Il complesso impianto legislativo del governo dell’acqua ha affidato alle Autorità di Bacino Distrettuali il principale ruolo programmatico e decisionale, coerentemente non solo con le Direttive comunitarie, ma con il tradizionale quadro legislativo introdotto dalla legge 183 del 1989. Ma queste Autorità di fatto non sono mai piaciute, non solo alle Regioni, ma neanche agli Organi centrali. I diversi Centri di riferimento, ministeriali e regionali, hanno privilegiato scelte e decisioni autonome, non concertate nei previsti tavoli, tecnici ed istituzionali, delle Autorità di Bacino, con il risultato di una caotica proliferazione di decisioni non inquadrate nell’ambito delle Direttive comunitarie e della normativa nazionale.

Il recepimento delle norme tiene realmente conto del complesso scenario dei settori che dipendano fortemente dall’acqua (domestico, processi produttivi, agricoltura, turismo, idroelettrico e acquacoltura)?

Gli esempi di politiche idriche fuori campo sono numerosi, sia a livello statale sia regionale, senza escludere da questo «gioco» anche gli Enti locali e gli altri soggetti.
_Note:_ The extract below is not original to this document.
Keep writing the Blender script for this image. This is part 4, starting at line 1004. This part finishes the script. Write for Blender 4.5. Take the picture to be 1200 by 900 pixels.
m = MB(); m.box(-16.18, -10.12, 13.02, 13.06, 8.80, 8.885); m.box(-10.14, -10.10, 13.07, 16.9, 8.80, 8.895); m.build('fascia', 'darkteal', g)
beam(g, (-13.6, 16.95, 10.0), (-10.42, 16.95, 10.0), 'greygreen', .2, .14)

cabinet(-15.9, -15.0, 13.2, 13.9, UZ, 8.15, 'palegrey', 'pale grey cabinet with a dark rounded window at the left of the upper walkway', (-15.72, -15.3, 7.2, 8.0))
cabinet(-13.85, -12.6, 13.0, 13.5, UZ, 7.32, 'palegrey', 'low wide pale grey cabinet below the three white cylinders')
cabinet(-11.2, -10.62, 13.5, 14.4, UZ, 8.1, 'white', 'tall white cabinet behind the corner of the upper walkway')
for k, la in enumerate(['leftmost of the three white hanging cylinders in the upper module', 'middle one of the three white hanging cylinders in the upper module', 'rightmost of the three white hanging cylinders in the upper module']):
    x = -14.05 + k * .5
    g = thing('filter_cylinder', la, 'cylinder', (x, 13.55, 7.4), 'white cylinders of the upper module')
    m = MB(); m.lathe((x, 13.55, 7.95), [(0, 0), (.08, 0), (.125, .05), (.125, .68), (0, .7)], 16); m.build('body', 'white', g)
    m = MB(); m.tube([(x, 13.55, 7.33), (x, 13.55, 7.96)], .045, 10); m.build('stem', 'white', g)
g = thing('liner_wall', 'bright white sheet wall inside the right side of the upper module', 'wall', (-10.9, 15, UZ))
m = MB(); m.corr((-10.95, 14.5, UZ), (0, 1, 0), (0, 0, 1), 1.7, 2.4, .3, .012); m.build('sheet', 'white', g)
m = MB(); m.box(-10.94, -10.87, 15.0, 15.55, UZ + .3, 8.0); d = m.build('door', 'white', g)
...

Come non ricordare ad esempio i piani generali di bonifica, redatti da alcune Regioni, o il piano irriguo nazionale del ministero delle Politiche Agricole, che non menziona mai la direttiva «Acque», i distretti idrografici ed i piani di bacino. Ed ancora, che dire del Piano di azione nazionale per le energie rinnovabili, del ministero dello Sviluppo Economico, del 2010, dove si parla molto di energia idroelettrica, senza fare alcun riferimento alle questioni idriche connesse (interrimento dei serbatoi, deflusso minimo vitale, laminazione delle piene…). Per non dimenticare i numerosissimi piani di Protezione Civile, riguardanti emergenze idriche ed alluvioni, elaborati al di fuori dei tavoli tecnici ed istituzionali delle Autorità di bacino e dei piani sulle acque da queste adottati ed approvati. È come se ci fossero due Italia diverse, quella che, a fatica, ha recepito la direttiva «Acque» e la direttiva «Alluvioni», che ha istituito le Autorità di bacino ed i piani di gestione, e quella che fa finta di ignorare tutto ciò, che considera le Autorità di bacino una inutile casta da abolire.

Alla luce del quadro emerso crede che sia necessaria una revisione delle norme di recepimento delle Direttive comunitarie?

Per le ragioni sopra discusse va urgentemente definito un nuovo, chiaro e complessivo quadro normativo, che faccia uscire il Paese dall’attuale situazione critica, dominata da logiche frammentate ed emergenziali del governo dell’acqua.